2. The negative electrode for a lithium ion secondary battery in accordance with claim 1, wherein the negative electrode active material layer further includes thin films comprising the alloyable active material, and the thin films are supported on the peripheral region.

3. The negative electrode for a lithium ion secondary battery in accordance with claim 2, wherein the surface of the current collector has a plurality of protrusions, and the granular particles and the thin films are supported on the protrusions.

4. The negative electrode for a lithium ion secondary battery in accordance with claim 2, wherein the ratio of the height of the granular particles to the thickness of the thin films is in the range from 3 to 100.

5. The negative electrode for a lithium ion secondary battery in accordance with claim 4, wherein the height of the granular particles is 5 μm to 50 μm, and the thickness of the thin films is 0.5 μm to 5 μm.

6. The negative electrode for a lithium ion secondary battery in accordance with claim 1, wherein the alloyable active material is at least one selected from the group consisting of silicon-based active materials and tin-based active materials.

7. A method for producing a negative electrode for a lithium ion secondary battery, comprising the steps of:

(1) forming a negative electrode active material layer including a plurality of granular particles that comprise an alloyable active material on a surface of a current collector to produce a negative electrode sheet; and

(2) cutting the negative electrode sheet to predetermined dimensions,

wherein the step (2) is performed with a gable slitter having an upper blade with an edge angle of 40° to 65° and a lower blade.

8. The method for producing a negative electrode for a lithium ion secondary battery in accordance with claim 7, wherein the gable slitter comprises high speed steel.

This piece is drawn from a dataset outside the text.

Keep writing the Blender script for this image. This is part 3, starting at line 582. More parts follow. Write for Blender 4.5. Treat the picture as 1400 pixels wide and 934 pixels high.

9. A lithium ion secondary battery comprising a positive electrode capable of absorbing and releasing lithium ions, a negative electrode capable of absorbing and releasing lithium ions, a separator interposed between the positive electrode and the negative electrode, and a lithium-ion conductive non-aqueous electrolyte,

wherein the negative electrode is the negative electrode of claim 1 for a lithium ion secondary battery.